Earlier this month, the Labor Department said that it might once again push back an April 1 deadline for employers who offer retirement plans for their workers to tell employees about the fees those plans charge.
Apparently, the final versions of the rules have already suffered long delays. And since they are not even scheduled to be published until the end of this month, the government agency believes that plan providers need to have enough time to prepare before complying with the rules.
Finding the Fees in the Legalese
If you want to know how much you're paying badly enough, you can probably get most of what you need to know now -- if you're willing to jump through big hoops. You can find the numbers that you need to calculate what you're paying for your 401(k) or other retirement plan at work within the hefty prospectuses, plan documents, and other legalese-filled pages available.
But realistically, few workers have the expertise, time, or inclination to go that far out of their way to get price information that ought to be stated upfront. That's the purpose of the new rules: to get workers the information they need and have a right to as easily as possible.
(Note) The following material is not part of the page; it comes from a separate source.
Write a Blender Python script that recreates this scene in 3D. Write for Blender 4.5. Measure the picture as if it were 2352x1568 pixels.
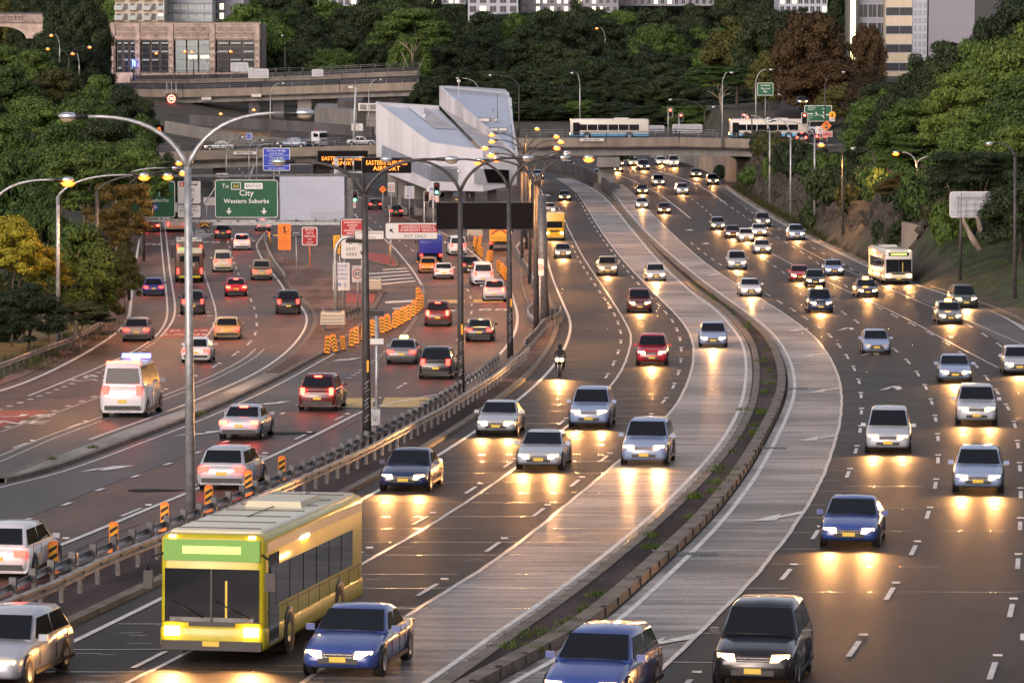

Postponing the Big Reveal Once Again
Unfortunately, these rules have already been a long time coming. The soon-to-take effect rule is about 18 months old already, and was due to take effect last July, but the financial industry got it delayed until April. Now, financial providers want another full year to deal with whatever the final rules require.
Which begs the question: How can these providers know they need more time if they haven't even seen the final rules yet? If the rules are pretty much the same as the currently proposed rules, it should be easy to implement them quickly.
What may end up turning the tide is the fact that 2012 is an election year. At least some lawmakers will want to give workers something tangible before the election. Based on that, you might finally know how much you're paying for your retirement plan by the end of 2012.